Skip to content

Letter: Size matters in Richmond

Dear Editor, We have all seen massive houses being built on our precious farmland. Richmond city council is reconsidering bylaws to govern the size of homes on farmland. However, much of the focus is misguided.
mega mansion
Richmond South Centre Liberal MLA Linda Reid says Richmond city council is sitting on teh fence when it comes to protecting farmland from speculation.

Dear Editor,

We have all seen massive houses being built on our precious farmland. Richmond city council is reconsidering bylaws to govern the size of homes on farmland. However, much of the focus is misguided. 

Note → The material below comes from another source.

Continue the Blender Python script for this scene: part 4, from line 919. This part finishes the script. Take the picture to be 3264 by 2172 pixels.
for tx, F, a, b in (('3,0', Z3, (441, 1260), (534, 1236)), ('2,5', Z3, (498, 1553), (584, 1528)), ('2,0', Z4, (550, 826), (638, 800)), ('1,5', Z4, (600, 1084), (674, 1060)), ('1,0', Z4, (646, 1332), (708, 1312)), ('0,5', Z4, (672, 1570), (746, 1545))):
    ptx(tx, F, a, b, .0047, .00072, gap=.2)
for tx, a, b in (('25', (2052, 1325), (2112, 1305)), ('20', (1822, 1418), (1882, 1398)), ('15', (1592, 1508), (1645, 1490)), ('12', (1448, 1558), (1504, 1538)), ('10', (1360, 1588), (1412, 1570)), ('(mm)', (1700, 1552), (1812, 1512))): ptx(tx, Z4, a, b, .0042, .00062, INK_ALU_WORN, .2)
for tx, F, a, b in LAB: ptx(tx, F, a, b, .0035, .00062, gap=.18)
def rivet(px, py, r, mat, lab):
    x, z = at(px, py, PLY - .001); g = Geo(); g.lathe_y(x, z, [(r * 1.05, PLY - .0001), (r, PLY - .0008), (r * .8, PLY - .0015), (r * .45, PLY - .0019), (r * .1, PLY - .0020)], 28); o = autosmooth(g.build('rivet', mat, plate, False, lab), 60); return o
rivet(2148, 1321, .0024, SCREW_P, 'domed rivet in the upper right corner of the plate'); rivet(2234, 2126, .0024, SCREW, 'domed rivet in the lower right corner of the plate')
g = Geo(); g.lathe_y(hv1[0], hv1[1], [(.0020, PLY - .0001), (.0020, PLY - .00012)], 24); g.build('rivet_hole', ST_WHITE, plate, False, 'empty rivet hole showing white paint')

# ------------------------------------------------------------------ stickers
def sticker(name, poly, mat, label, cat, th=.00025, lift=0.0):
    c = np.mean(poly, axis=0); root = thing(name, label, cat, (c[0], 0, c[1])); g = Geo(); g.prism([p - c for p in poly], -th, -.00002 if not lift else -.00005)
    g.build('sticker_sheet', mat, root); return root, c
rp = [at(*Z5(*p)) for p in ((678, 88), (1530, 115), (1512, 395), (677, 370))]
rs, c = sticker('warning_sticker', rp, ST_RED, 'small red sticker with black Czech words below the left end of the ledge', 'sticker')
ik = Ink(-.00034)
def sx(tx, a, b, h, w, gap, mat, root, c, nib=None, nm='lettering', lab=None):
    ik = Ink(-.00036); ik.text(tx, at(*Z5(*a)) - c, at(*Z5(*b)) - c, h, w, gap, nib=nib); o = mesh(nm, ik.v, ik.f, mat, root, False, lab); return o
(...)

 I fear the strategy for some on council is to avoid reducing the size of these mansions, but rather just appear to be taking action by talking about the size of home plates or where the septic tank is located.

This approach doesn’t make a whit of difference to the dwindling number of active farms, to the next generation who might want to purchase a productive farm, to the youth who might want to lease a farm, to food security. 

There is a fatal flaw in just focusing on the farm home plate.  It misses the driving motivation that is causing the loss of productive farm land.  If we continue to allow mansions that are thousands of square feet bigger than what can be built on residential zoned land, we are creating an incentive for speculators to buy up farmland. They will bid up the value of this productive land. Late economist Richard Wozny has written that we must limit home sizes to 4,200 square feet, otherwise, this wholesale loss of farmland will continue.  Respected local economist Helmut Pastrick presented the same argument in previous public hearings.

The owner of that multi-million dollar mansion on farmland is not interested in farming. Saying everything will be OK, and we are restricting the size of the home plate (but you can still build that mansion) is just a smoke screen.  If none of the property will be farmed, then a smaller home plate doesn’t help one bit. Zero farming plus land from smaller home plate still equals zero.

If Richmond does not significantly drop the size limit for houses on farmland, the loss will continue.  I sure hope we don’t start seeing ghost (empty) houses on farmland as we see in neighbourhoods.